The landscape of translation studies journal publishing was much less diverse than it is at present, with individual journals often remaining tied to a particular approach. We saw a need for a more global and more methodologically open publication that could harness the discipline’s potential by developing new and promising lines of work within translation studies, with an emphasis on exploring existing and potential links with neighbouring disciplines. We wanted the journal to be truly inter- and transdisciplinary: on the one hand offering a forum for translation studies to engage with other areas of interests, methodologies and conceptual frameworks; on the other, creating opportunities for translation research to add a new dimension to the enormous range of disciplines that were then adopting “translation” as a trope.

Our aim was to open up channels of communication that would enrich and deepen the debate on both sides. One especially productive example of such encounters proved to be the notion of “cultural translation”, a term then experiencing almost inflationary interest and one that we felt required far more careful examination, more sophisticated reflection, in order to avoid becoming a mere slogan. The journal’s first special issue, on interdisciplinary uses of the term “translation”, and the forum on cultural translation that ran from volume 2:2 to volume 3:3 put these issues up for debate. The theme was well received, prompting heated discussion, and the forum format itself, with its provocative opening essay and series of responses, turned out to be timely and highly productive.
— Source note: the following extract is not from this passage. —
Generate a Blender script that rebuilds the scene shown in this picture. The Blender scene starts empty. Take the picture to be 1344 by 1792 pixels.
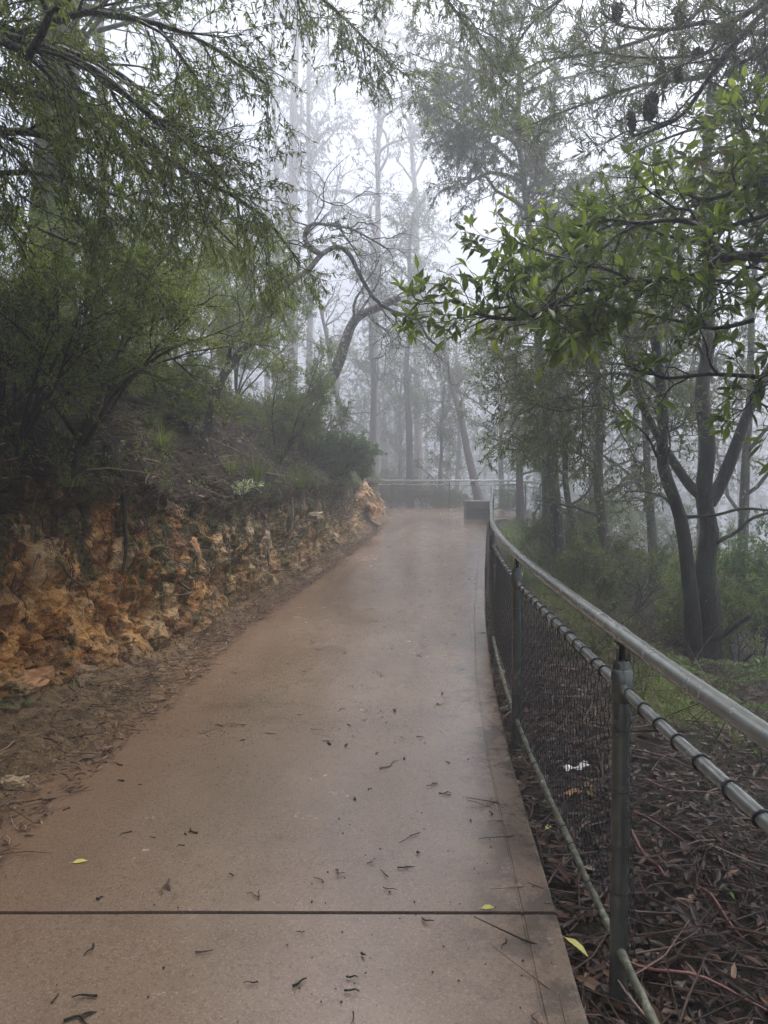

Translation Studies has succeeded, we believe, in putting cultural translation on the agenda and helping to build more solid foundations for a rich and fertile notion that seems likely to gain increasing scholarly importance given current social and political debates.

Apart from the thematic forum, our original proposal imagined many other formats to complement the classic research article. Bibliographical essays, for example, or an account of a translation- or interpreting-related incident and its political and social impact, were possible ideas; we also thought about presenting a meta-level discussion of developments in the discipline, for example by looking at thematic clusters of conferences or publications. The stream of high-quality articles and the continuation of the forum series left no space for these more unconventional formats, but they might come to fruition in future ventures of the journal.

Looking back on our own experience of initiating and editing the journal for its first five years, what remains most vivid for both of us is the pleasure of working with such thoughtful, innovative and enthusiastic authors and reviewers. Among them were many young scholars setting out on their careers, whose work we particularly wanted to nurture and from whom we learned so much. A journal can only be a collaborative project, and we enjoyed these contacts immensely – quite apart from the fun, creativity and sometimes steep learning curves of our work together as editors. On our shared path we experienced translation as a special kind of negotiation: as a way of life that can bring together scholarship and friendship.